The bill also leaves no wiggle room if India carries out a nuclear test. The standard US policy that cooperation will be broken off with any country that tests remains largely unchanged. Finally, it whittles down US offers to help India build up a "strategic fissile material reserve" and says Washington should only step into help India find nuclear fuel if there is a "market failure or other such reason."

It is clear dilution rather than excision has been the congressional response to Indian demands.

One strong opponent of the deal, Michael Krepon of the Stimson Centre, believes the bill indicates that Congress was able to resist "pressure from the Bush administration."

Swadesh Chatterjee, one of the key Indian-American lobbyists, argues the final bill is "better than both the original House and Senate draft bills." New Delhi got almost everything that it wanted. "Not even the Israeli lobby can get 100 per cent of what it wants, and India got 95 per cent," he said. Lisa Curtis agrees, noting the US failed to get India to a fissile material cap, a key demand from many western quarters.

Strategic experts in India like K Subramanyam argued that critics of the deal fail to understand that US nuclear cooperation is not the major issue. The real issue is that without the US legislation, the other 51 members of the Nuclear Suppliers Group will be prepared to end India's years of nuclear discrimination. If India does not like US demands, he wrote recently, it should buy its reactors and material from France or Russia.

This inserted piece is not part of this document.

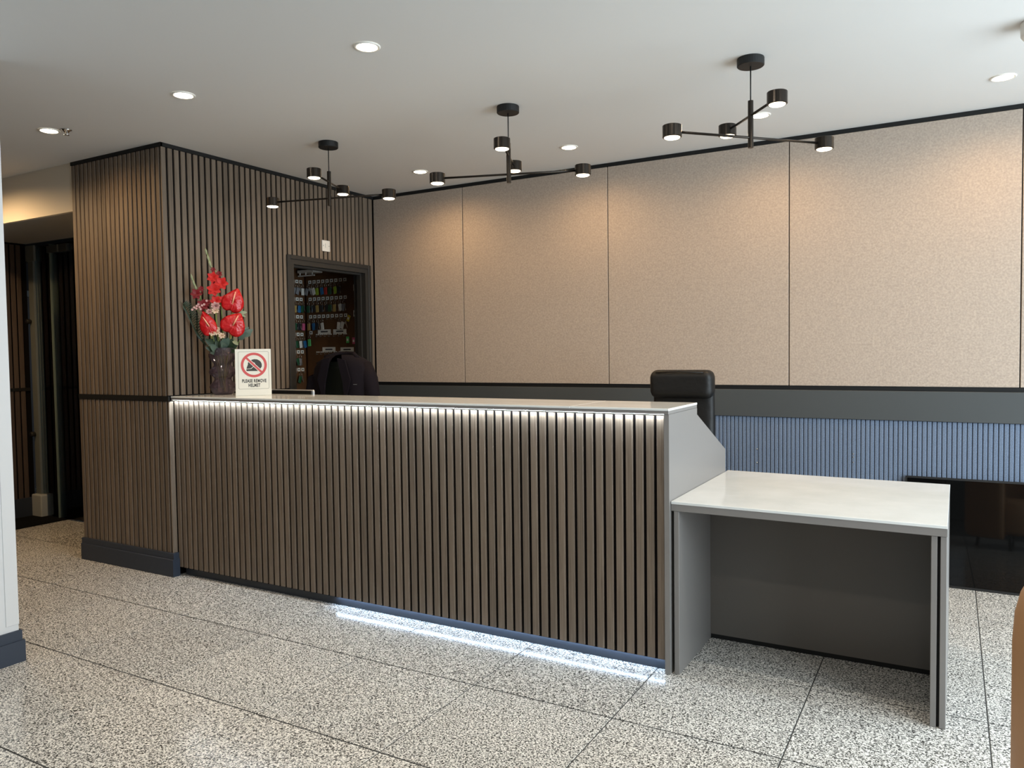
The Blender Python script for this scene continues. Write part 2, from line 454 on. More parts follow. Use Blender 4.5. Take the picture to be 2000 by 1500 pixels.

"This is the strategy that China has adopted." However even this cannot be possible until the US legislation provides the escape hatch from the NPT regime.
There has been general agreement that the bill is a major turning point in Indo-US relations. William Cohen, Pentagon chief under Bill Clinton, was all praise saying "this initiative will advance the US-India relationship in multiple ways."

Chatterjee agreed, saying the bill was a "historic moment" for relations between the two democracies as well as a "coming of age for the Indian-American community which showed what it could do if it spoke with one voice."